Although the ongoing war has created a large level of uncertainty in the precious metals market, commodity experts at the World Bank (WB) believe that gold and silver prices are likely to be limited around the current zone until the end of 2026.
Ignoring the volatile period at the beginning of the year, the WB in its April Commodity Market Outlook report said that gold prices ended the first quarter with an increase of 17% compared to the fourth quarter of the previous year.
Meanwhile, silver prices increased by 55% in the first three months of the year compared to the last quarter of 2025. Experts also noted that the overall precious metal price index increased by 84% compared to the same period in the first quarter of the previous year.
According to analysts, the recent correction of gold and silver is likely to reflect a partial reversal of the speculative wave that has dominated the precious metals market in recent times.
The upward momentum of gold and silver has slowed in recent months as instability in the Middle East continues to push energy prices up, increasing concerns about inflation and raising expectations of interest rate hikes. However, the World Bank still expects precious metal prices to continue to have another year of positive growth.
In the updated forecast, the organization believes that the average gold price this year will be around 4,700 USD/ounce, up 37% compared to last year. However, the price is forecast to decrease by about 7% by 2027.
For silver, the trend is assessed similarly. The WB forecasts that the average silver price this year will reach about 70 USD/ounce, up 76% compared to the previous year, but may decrease by 7% in the following year.
“Because precious metal prices are sensitive to changes in global risk sentiment, speculative demand and macroeconomic conditions, the outlook still faces significant uncertainty. In general, risks for the underlying scenario still lean towards increase. Escalating global trade tensions or fluctuations in the financial market may trigger safe-haven capital flows into gold and silver, pushing prices above current forecasts,” experts said.
The WB still maintains a cautious stance on gold and silver in 2026, similar to the report released in October.
In the opposite direction, the biggest risk comes from high inflation due to the sharp increase in energy and commodity prices.
This will increase the opportunity cost of holding precious metals – which are non-performing assets. In addition, cooling geopolitical tensions could reduce safe-haven demand, while slowing down central bank purchases after years of strong accumulation could also lose an important source of price support," the report said.
For silver, experts warn that this metal may face greater risks if economic growth slows down, thereby weakening industrial demand.

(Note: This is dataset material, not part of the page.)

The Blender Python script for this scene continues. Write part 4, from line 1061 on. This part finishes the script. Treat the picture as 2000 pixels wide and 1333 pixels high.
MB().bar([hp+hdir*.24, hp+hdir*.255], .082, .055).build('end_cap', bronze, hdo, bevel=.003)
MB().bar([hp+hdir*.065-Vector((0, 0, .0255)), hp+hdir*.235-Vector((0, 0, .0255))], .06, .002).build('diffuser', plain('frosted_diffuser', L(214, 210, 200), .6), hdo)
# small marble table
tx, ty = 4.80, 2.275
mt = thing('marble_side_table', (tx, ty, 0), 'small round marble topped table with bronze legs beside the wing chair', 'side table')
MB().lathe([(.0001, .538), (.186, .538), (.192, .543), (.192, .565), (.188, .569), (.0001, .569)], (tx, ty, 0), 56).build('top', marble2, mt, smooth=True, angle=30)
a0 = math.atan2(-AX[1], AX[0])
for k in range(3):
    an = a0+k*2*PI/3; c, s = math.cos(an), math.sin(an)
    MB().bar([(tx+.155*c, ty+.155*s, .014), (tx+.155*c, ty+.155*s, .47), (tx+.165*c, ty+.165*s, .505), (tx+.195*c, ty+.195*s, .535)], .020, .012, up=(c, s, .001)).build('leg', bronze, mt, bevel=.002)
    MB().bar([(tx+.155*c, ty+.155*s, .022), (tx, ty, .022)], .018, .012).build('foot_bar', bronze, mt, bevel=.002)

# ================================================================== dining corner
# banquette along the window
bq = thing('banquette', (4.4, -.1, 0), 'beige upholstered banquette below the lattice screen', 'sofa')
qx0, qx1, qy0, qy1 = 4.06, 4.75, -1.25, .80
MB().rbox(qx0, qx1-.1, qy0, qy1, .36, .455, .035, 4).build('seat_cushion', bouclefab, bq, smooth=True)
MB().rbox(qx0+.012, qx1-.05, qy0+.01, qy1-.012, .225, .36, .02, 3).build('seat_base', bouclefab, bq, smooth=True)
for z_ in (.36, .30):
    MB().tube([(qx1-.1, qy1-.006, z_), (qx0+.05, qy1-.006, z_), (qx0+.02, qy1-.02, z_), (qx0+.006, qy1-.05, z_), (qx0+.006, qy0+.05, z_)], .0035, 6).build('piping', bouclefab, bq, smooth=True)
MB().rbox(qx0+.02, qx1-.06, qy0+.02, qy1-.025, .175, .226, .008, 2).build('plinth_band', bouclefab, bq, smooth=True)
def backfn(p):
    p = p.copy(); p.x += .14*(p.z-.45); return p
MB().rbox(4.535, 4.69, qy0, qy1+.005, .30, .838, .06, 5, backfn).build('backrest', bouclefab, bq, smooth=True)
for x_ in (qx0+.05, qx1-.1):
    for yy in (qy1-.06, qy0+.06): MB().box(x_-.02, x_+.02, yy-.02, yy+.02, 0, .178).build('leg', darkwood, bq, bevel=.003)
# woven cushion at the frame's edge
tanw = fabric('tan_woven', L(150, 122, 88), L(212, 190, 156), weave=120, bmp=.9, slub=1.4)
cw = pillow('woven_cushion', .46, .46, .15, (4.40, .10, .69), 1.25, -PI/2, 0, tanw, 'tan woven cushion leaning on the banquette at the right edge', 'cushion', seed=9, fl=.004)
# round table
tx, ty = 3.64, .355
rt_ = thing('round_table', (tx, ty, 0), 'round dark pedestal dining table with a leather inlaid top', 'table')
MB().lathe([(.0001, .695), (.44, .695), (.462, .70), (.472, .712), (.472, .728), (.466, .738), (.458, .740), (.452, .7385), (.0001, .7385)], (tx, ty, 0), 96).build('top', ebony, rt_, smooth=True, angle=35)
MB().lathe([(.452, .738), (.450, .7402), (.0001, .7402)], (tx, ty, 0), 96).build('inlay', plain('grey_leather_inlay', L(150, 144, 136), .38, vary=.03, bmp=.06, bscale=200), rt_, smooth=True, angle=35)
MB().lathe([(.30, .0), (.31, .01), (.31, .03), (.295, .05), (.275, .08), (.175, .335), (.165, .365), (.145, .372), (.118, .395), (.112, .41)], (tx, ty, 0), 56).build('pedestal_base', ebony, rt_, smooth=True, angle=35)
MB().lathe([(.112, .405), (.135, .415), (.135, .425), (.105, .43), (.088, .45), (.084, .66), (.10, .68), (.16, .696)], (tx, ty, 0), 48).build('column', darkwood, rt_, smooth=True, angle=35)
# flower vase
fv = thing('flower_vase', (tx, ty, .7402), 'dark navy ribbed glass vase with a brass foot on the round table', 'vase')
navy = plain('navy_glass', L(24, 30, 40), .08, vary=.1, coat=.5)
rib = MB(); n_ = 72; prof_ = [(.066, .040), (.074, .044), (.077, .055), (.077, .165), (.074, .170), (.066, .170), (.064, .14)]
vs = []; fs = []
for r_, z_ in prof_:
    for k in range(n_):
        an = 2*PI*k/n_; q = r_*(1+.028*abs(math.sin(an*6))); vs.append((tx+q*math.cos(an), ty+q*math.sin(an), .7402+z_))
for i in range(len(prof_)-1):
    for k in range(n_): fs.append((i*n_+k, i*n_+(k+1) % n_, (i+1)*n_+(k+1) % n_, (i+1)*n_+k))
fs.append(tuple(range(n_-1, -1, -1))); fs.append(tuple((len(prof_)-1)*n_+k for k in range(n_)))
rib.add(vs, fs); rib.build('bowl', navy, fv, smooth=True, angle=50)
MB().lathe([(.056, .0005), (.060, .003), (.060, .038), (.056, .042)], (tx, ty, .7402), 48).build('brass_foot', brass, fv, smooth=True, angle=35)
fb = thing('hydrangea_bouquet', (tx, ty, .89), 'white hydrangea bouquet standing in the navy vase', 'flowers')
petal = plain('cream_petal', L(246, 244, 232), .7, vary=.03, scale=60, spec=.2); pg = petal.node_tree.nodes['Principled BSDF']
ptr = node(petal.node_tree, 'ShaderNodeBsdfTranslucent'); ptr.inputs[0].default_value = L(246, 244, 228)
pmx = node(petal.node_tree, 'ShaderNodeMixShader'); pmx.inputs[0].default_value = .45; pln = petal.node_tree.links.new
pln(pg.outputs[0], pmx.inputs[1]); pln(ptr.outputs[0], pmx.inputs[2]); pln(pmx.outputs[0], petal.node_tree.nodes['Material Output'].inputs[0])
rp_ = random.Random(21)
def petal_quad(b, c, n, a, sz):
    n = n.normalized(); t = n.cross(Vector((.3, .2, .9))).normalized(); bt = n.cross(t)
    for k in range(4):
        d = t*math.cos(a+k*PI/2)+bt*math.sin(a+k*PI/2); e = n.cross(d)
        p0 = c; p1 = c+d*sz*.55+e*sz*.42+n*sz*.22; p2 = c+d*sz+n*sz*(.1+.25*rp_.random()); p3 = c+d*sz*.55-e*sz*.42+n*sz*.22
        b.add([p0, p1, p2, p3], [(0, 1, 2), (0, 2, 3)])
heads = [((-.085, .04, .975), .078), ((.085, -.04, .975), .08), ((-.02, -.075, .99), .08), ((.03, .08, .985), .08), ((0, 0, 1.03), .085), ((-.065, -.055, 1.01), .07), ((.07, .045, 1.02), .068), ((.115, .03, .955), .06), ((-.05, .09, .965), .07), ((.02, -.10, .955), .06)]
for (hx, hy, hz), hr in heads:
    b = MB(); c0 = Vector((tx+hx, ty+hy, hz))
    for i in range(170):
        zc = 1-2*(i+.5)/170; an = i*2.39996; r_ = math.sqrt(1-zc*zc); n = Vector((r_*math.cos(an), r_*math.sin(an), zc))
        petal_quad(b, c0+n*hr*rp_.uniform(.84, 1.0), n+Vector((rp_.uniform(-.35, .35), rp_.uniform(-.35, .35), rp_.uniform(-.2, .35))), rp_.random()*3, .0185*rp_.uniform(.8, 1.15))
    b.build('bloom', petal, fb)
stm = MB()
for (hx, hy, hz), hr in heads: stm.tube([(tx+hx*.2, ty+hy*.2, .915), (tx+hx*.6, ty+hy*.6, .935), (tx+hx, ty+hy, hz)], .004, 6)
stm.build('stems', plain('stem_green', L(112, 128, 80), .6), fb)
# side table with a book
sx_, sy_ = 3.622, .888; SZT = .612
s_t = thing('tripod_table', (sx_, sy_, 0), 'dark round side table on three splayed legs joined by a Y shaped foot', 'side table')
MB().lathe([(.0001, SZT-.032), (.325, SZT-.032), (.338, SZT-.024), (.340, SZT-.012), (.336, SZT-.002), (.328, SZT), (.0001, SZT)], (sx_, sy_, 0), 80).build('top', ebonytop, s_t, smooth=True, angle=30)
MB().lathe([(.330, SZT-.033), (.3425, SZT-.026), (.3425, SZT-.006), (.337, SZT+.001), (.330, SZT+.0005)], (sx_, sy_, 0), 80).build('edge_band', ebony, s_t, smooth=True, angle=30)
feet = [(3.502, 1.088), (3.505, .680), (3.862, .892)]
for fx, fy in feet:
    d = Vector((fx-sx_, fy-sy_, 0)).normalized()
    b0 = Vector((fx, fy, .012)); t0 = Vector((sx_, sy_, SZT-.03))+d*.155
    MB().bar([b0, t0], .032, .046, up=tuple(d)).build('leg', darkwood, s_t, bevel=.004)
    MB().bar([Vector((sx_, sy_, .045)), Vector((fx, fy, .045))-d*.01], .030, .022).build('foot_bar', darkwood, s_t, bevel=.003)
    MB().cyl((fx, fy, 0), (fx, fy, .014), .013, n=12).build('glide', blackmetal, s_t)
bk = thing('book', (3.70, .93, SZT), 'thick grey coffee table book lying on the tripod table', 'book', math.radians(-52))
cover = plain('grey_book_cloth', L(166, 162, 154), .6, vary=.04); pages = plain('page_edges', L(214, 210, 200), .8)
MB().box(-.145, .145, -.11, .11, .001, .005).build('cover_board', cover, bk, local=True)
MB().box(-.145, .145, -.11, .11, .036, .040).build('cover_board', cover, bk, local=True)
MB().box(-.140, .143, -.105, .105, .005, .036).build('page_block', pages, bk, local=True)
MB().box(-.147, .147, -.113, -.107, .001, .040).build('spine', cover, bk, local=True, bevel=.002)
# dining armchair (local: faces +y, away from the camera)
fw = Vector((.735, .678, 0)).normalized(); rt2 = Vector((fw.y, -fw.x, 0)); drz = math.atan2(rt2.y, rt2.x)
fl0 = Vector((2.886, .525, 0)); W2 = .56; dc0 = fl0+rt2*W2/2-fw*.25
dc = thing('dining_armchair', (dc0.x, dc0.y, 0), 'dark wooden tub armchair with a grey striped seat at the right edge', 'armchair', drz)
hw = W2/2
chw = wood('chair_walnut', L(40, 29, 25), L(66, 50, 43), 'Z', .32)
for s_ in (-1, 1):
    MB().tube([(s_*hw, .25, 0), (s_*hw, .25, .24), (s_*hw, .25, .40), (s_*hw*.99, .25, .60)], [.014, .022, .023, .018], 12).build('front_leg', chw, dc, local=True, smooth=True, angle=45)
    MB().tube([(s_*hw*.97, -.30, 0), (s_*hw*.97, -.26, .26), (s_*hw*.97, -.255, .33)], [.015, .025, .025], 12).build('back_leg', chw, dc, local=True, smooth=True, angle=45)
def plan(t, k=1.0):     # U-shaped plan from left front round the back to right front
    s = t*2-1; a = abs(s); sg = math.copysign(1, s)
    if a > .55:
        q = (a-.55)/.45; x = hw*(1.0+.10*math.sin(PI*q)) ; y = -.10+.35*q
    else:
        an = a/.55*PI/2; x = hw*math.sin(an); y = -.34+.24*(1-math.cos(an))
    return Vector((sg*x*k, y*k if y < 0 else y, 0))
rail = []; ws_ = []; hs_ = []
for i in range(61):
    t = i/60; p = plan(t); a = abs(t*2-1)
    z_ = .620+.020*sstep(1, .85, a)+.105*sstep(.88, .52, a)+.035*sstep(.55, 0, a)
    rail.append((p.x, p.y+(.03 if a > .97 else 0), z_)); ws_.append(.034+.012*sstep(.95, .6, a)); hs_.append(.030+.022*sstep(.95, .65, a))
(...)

Unexpected price drops may occur, especially if the speculative wave from the beginning of 2025 reverses strongly due to profit-taking and portfolio restructuring," analysts emphasized.
From a broader perspective, the WB believes that the war involving Iran has significantly changed the global commodity market. In a previous October report, the organization predicted commodity prices would fall by 7%.
However, currently, commodity prices are expected to increase by an average of 16%, marking the first year of rebound since 2022.
The WB said that the commodity market in general is still strongly dominated by the energy group.
With oil and natural gas prices rising sharply due to supply shortages, average energy prices are forecast to increase by 24% in 2026. At the same time, supply shocks caused by war are spreading, affecting many types of goods and industrial inputs. Fertilizer prices are forecast to increase sharply due to export disruptions and increased production costs, thereby putting pressure on food and metal prices. Basic metal and precious metal prices can both reach record highs in the context of strong fluctuations," the report stated.
The WB also warned that the upward momentum of commodity prices could push global inflationary pressure to its highest level in four years.